| YOUR INSTRUCTIONS |
Tally the lines in the following entries that include the word "this"; state only the total.

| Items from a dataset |
⟨

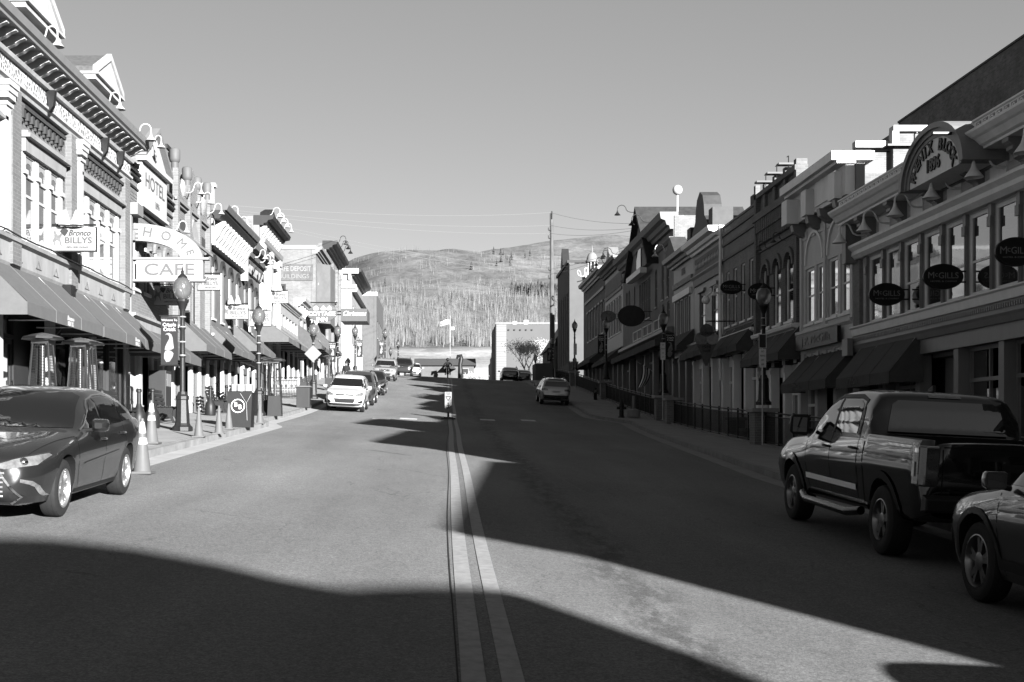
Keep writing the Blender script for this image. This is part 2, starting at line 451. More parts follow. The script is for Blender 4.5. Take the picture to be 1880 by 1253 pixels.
# painted marks
PAINT = mat('road_paint', .125, .8, var=.28, scale=9, bump=.1)
PAINTW = mat('white_road_paint', .24, .8, var=.35, scale=5)
def line(name, x0, x1, y0, y1, m, wob=0):
    mb = MB(); vs = []; fs = []
    ys = frange(y0, y1, .5); rnd = random.Random(3)
    for Y in ys:
        dx = (.035 * math.sin(Y * .32) + .03 * math.sin(Y * .13 + 1)) * wob
        a, b = x0(Y) + dx, x1(Y) + dx
        vs += [(a, Y, gz(a, Y) + .005), (b, Y, gz(b, Y) + .005)]
    fs = [(2*i, 2*i+1, 2*i+3, 2*i+2) for i in range(len(ys) - 1)]
    mb.add(vs, fs); return tag(mb.build(name, m), kind='structure')
def cl(Y): return .07 + .0022 * Y
line('centre_line', lambda Y: cl(Y), lambda Y: cl(Y) + .15, -10, 128, PAINT, .35)
line('centre_line', lambda Y: cl(Y) + .245, lambda Y: cl(Y) + .385, -10, 128, PAINT, .35)
line('road_joint', lambda Y: cl(Y) - .045, lambda Y: cl(Y) - .033, -10, 60, mat('crack_black', .012, .9, var=.1), .7)
for (px, py, wd) in ((700, 770, .75), (750, 769.5, .75), (895, 771.5, .68), (970, 772.5, .68)):
    X, Y, z = ground_at(px, py)
    line('crossing_mark', lambda q: X - wd / 2, lambda q: X + wd / 2, Y - .55, Y + .65, PAINTW)

# ------------------------------------------------------------------ terrain: town hillside, then the valley and the mountain
def sm(t): t = min(max(t, 0), 1); return t * t * (3 - 2 * t)
def lerp_tab(tab, x):
    if x <= tab[0][0]: return tab[0][1]
    for (a, b), (c, d) in zip(tab, tab[1:]):
        if x <= c: return b + (d - b) * sm((x - a) / (c - a)) if False else b + (d - b) * (x - a) / (c - a)
    return tab[-1][1]
from mathutils import noise as mnoise
PROF = [(330, 700), (380, 676), (430, 664), (520, 648), (600, 636), (760, 596), (900, 556), (1000, 540), (1200, 508), (1500, 470)]
RIDGE1 = [(-.4, 560), (-.2, 530), (-.1, 503), (-.085, 492), (-.07, 476), (-.05, 462), (-.03, 457), (0, 458), (.03, 464), (.06, 468), (.2, 476), (.4, 500)]
RIDGE2 = [(-.4, 560), (-.1, 520), (-.03, 480), (.0, 470), (.03, 462), (.055, 455), (.08, 443), (.11, 437), (.16, 433), (.3, 455), (.5, 500)]
def hill(X, Y):
    k = X / max(Y, 1)
    y15 = lerp_tab(RIDGE1, k)
    if Y <= 1500:
        ys = lerp_tab(PROF, Y)
        f = sm((Y - 500) / 1000)
        ys = ys + (y15 - 470) * f + (1 - f) * 0
        ys += 260 * (abs(k) - .25) * sm((abs(k) - .25) / .2) if abs(k) > .25 else 0
    elif Y <= 1800:
        t = (Y - 1500) / 300; ys = y15 + 22 * math.sin(math.pi * .5 * t)
    else:
        t = sm((Y - 1800) / 900); ys = (y15 + 22) * (1 - t) + lerp_tab(RIDGE2, k) * t
        if Y > 2700: ys += (Y - 2700) * .05
    z = EYE + Y * (PY - ys) / FPX
    v = Vector((X * .006, Y * .004, 0))
    z += mnoise.fractal(v, 1.0, 2.0, 4) * Y * .0042 * sm((Y - 450) / 500)
    z += mnoise.noise(Vector((X * .04, Y * .03, 5))) * Y * .0012
    return z
def tz(X, Y):
    town = zp(min(Y, 330)) - CX * min(max(X, -14), 16) - 2.6
    if Y < 170: return town
    t = sm((Y - 170) / 160)
    low = town
    if Y < 330: return low
    t2 = sm((Y - 330) / 60); return low * (1 - t2) + hill(X, Y) * t2
ty = frange(-150, 330, 10) + frange(340, 1000, 10) + frange(1020, 1800, 20) + frange(1860, 3600, 60)
tu = [-1.2, -.8, -.55, -.4, -.3] + frange(-.24, .32, .008) + [.4, .5, .7, 1.0, 1.4]
vs = []; fs = []
for Y in ty:
    for k in tu:
        X = k * (Y if Y > 300 else 300)
        vs.append((X, Y, tz(X, Y)))
n = len(tu)
for j in range(len(ty) - 1):
    for i in range(n - 1): fs.append((j*n+i, j*n+i+1, (j+1)*n+i+1, (j+1)*n+i))
def hillmat():
    m, t, b = _base('dry_mountain_grass'); N = t.nodes; L = t.links
    g = N.new('ShaderNodeNewGeometry')
    def noise(sc_, det, sx, sy, sz, ro=.65):
        mp = N.new('ShaderNodeMapping'); mp.inputs['Scale'].default_value = (sx, sy, sz); L.new(g.outputs['Position'], mp.inputs[0])
        n = N.new('ShaderNodeTexNoise'); n.inputs['Scale'].default_value = sc_; n.inputs['Detail'].default_value = det; n.inputs['Roughness'].default_value = ro
        L.new(mp.outputs[0], n.inputs[0]); return n.outputs[0]
    def ramp(s, stops):
        r = N.new('ShaderNodeValToRGB'); e = r.color_ramp.elements
        e[0].position, e[0].color = stops[0][0], (stops[0][1],) * 3 + (1,)
        e[1].position, e[1].color = stops[-1][0], (stops[-1][1],) * 3 + (1,)
        for p, v in stops[1:-1]:
            q = e.new(p); q.color = (v, v, v, 1)
        L.new(s, r.inputs[0]); return r.outputs[0]
    a = ramp(noise(.009, 8, 1, .5, 1), [(.3, .05), (.44, .077), (.55, .095), (.7, .14)])
    c = ramp(noise(.07, 6, 1, .4, 1, .75), [(.3, .6), (.5, 1.0), (.7, 1.35)])
    d = ramp(noise(.35, 4, 1, .5, 1, .8), [(.3, .75), (.7, 1.25)])
    m1 = N.new('ShaderNodeMath'); m1.operation = 'MULTIPLY'; L.new(a, m1.inputs[0]); L.new(c, m1.inputs[1])
    m2 = N.new('ShaderNodeMath'); m2.operation = 'MULTIPLY'; L.new(m1.outputs[0], m2.inputs[0]); L.new(d, m2.inputs[1])
    # pale straw meadow on the valley floor
    sp = N.new('ShaderNodeSeparateXYZ'); L.new(g.outputs['Position'], sp.inputs[0])
    ad = N.new('ShaderNodeMath'); ad.operation = 'MULTIPLY_ADD'; ad.inputs[1].default_value = 90; L.new(noise(.02, 5, 1, 1, 1), ad.inputs[0]); L.new(sp.outputs[1], ad.inputs[2])
    mk = N.new('ShaderNodeMapRange'); mk.inputs[1].default_value = 585; mk.inputs[2].default_value = 640; mk.inputs[3].default_value = 2.3; mk.inputs[4].default_value = 1; L.new(ad.outputs[0], mk.inputs[0])
    m3 = N.new('ShaderNodeMath'); m3.operation = 'MULTIPLY'; L.new(m2.outputs[0], m3.inputs[0]); L.new(mk.outputs[0], m3.inputs[1]); m2 = m3
    L.new(m2.outputs[0], b.inputs['Base Color']); b.inputs['Roughness'].default_value = 1; b.inputs['Specular IOR Level'].default_value = 0
    return m
HILLM = hillmat()
tag(MB().add(vs, fs).build('terrain', HILLM, smooth=180), kind='structure')

# tar seams and worn cracks in the street
TAR = mat('tar_seam', .028, .6, var=.2)
def seam_line(pts, wd):
    mb = MB(); q = []
    P = [Vector(p) for p in pts]; rn = random.Random(int(pts[0][0] * 100 + pts[0][1] * 10)); ps = []
    for a, b_ in zip(P, P[1:]):
        n_ = max(2, int((b_ - a).length / .12))
        for i in range(n_): ps.append(a.lerp(b_, i / n_) + Vector((rn.uniform(-.02, .02), rn.uniform(-.02, .02))))
    ps.append(P[-1])
    for i, p in enumerate(ps):
        d = (ps[min(i + 1, len(ps) - 1)] - ps[max(i - 1, 0)]).normalized(); w_ = wd * rn.uniform(.4, 1.0) * min(1, (min(i, len(ps) - 1 - i) + .3) / 4)
        for s_ in (-1, 1): v = p + Vector((-d.y, d.x)) * w_ * s_ / 2; q.append((v.x, v.y, gz(v.x, v.y) + .004))
    mb.add(q, [(2*i, 2*i+1, 2*i+3, 2*i+2) for i in range(len(ps) - 1)]); tag(mb.build('tar_seam', TAR), kind='structure')
def gp(px, py): p = ground_at(px, py); return (p[0], p[1])
for pts, wd in (([(1172, 926), (1205, 928)], .05), ([(1140, 988), (1178, 991)], .06), ([(1165, 1006), (1205, 1009)], .05), ([(1055, 959), (1095, 960)], .04), ([(20, 1145), (60, 1140), (95, 1142)], .03), ([(385, 1130), (392, 1131)], .05),
                ([(640, 825), (690, 828), (760, 838)], .05), ([(1000, 860), (1040, 885), (1095, 915), (1130, 955)], .05), ([(1480, 1195), (1560, 1210)], .03)):
    seam_line([gp(*p) for p in pts], wd)
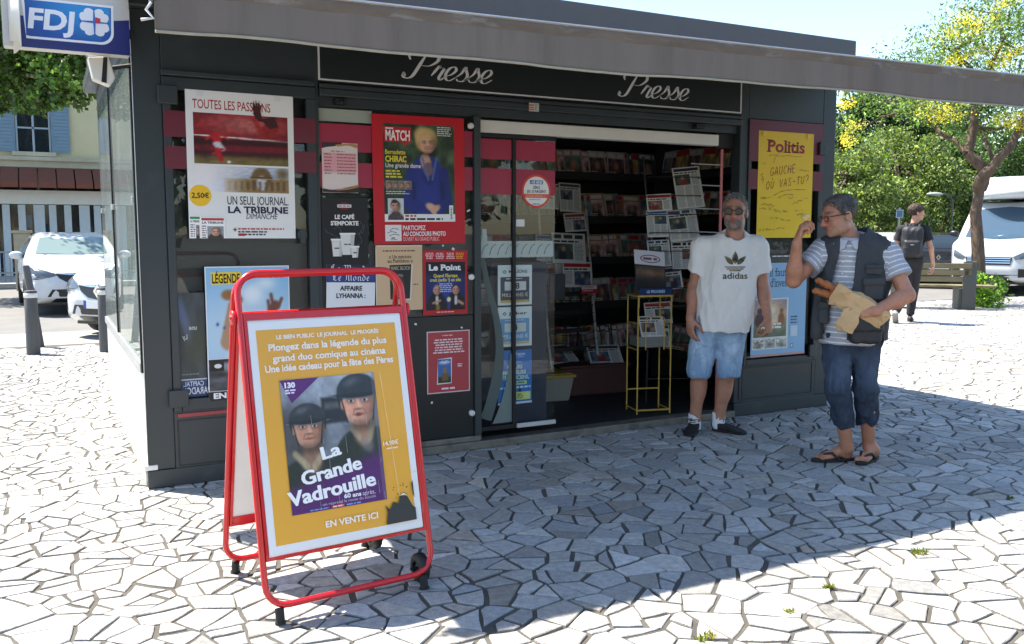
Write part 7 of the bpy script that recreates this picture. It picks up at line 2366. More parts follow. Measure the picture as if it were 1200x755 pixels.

⟩

| ANSWER |
2